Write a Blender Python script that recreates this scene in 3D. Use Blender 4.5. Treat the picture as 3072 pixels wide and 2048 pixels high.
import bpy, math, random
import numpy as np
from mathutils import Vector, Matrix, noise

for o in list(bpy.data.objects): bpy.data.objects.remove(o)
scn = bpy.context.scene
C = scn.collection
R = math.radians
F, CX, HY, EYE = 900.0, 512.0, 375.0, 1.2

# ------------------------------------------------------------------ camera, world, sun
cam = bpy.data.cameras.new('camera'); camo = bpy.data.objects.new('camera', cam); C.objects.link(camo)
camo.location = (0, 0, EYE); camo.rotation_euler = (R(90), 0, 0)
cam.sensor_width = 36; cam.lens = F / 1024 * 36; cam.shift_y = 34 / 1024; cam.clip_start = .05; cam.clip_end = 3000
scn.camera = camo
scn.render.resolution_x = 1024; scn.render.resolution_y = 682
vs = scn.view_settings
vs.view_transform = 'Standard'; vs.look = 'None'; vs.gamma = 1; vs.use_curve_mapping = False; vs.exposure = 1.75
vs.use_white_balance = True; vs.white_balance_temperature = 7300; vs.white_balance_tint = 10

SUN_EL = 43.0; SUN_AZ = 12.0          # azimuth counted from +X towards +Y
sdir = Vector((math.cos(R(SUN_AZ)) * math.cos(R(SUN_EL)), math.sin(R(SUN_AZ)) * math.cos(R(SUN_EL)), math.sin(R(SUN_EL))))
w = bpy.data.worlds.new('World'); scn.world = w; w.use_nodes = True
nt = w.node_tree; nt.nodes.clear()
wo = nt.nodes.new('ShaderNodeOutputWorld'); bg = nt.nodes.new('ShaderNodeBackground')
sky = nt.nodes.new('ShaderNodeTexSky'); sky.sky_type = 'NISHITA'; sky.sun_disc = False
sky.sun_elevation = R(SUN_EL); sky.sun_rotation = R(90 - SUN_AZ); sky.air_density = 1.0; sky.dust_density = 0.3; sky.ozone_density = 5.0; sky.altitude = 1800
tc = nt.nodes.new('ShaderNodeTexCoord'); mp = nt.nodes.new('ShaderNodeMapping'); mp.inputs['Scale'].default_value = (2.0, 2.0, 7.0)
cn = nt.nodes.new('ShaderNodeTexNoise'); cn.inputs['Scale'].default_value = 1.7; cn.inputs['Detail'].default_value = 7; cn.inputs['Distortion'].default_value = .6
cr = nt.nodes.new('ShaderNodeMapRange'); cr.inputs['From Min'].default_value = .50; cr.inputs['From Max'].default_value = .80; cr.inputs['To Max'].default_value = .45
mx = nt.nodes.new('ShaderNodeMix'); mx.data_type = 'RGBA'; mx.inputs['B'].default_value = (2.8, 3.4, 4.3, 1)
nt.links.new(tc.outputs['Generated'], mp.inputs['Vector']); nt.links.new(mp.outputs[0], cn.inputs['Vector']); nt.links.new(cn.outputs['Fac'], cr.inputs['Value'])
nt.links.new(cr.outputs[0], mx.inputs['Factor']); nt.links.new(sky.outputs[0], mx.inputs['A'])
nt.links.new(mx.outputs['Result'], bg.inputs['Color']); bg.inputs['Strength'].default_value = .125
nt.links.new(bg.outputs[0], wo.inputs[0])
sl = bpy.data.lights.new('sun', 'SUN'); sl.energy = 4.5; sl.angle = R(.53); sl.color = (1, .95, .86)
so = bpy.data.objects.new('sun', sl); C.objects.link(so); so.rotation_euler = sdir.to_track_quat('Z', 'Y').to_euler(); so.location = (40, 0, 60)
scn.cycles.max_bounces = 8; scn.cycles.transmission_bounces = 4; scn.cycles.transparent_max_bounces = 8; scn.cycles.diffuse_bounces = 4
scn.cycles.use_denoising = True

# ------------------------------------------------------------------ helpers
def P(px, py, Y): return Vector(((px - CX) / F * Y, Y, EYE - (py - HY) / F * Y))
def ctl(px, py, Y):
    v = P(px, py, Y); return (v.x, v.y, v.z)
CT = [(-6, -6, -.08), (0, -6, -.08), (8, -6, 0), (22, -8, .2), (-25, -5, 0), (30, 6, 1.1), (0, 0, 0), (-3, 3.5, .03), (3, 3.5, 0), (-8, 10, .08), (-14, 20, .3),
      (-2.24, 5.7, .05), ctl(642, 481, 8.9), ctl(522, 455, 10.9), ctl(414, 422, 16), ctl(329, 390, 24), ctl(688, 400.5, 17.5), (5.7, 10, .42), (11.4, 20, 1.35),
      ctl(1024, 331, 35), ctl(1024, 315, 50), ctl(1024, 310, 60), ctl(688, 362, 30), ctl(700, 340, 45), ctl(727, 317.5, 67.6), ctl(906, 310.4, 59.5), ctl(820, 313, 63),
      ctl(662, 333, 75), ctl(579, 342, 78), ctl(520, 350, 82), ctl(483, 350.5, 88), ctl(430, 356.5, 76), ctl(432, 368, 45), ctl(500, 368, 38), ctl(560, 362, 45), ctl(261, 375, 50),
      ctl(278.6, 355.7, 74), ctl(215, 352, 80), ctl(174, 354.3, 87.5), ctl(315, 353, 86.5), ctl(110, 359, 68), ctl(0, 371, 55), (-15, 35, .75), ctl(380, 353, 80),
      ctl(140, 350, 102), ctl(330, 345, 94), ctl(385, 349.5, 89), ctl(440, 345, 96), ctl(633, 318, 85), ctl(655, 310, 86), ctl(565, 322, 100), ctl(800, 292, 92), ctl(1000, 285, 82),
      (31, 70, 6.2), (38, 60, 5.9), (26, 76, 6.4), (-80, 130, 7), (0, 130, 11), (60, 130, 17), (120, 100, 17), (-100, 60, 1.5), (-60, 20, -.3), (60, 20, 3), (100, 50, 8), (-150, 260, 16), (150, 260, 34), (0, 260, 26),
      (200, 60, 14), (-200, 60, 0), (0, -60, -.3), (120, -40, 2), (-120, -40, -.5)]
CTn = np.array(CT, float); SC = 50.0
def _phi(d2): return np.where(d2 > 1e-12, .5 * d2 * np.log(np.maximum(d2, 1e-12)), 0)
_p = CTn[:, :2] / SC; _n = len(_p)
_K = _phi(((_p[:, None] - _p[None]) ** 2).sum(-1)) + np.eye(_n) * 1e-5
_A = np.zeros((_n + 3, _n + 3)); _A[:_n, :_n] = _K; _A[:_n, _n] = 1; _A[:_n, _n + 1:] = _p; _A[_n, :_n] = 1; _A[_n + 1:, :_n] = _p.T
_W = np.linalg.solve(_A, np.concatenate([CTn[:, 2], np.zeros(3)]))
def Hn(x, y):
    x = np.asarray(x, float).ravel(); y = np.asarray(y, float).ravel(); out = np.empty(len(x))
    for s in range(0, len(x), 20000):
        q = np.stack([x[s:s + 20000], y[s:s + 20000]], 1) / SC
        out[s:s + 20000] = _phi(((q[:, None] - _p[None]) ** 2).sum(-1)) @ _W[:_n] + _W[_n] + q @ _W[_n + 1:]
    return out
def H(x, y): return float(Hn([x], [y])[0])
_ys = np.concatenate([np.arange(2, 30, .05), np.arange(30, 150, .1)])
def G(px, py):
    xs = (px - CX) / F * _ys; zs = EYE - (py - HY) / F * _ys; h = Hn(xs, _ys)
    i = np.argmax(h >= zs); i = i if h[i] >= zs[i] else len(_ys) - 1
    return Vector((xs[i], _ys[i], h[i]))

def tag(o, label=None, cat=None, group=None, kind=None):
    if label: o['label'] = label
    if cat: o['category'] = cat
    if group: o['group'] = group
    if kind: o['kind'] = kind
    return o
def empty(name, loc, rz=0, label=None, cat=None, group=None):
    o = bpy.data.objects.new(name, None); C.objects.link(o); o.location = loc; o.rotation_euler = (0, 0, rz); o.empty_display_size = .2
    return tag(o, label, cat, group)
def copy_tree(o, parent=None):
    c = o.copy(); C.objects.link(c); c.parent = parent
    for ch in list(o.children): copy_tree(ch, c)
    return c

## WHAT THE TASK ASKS
Return nothing but the lines from the start of the listing above through the line containing "F, CX, HY, EYE = 900.0, 512.0, 375.0, 1.2", exactly as given.

## RESPONSE TO THIS TASK
Write a Blender Python script that recreates this scene in 3D. Use Blender 4.5. Treat the picture as 3072 pixels wide and 2048 pixels high.
import bpy, math, random
import numpy as np
from mathutils import Vector, Matrix, noise

for o in list(bpy.data.objects): bpy.data.objects.remove(o)
scn = bpy.context.scene
C = scn.collection
R = math.radians
F, CX, HY, EYE = 900.0, 512.0, 375.0, 1.2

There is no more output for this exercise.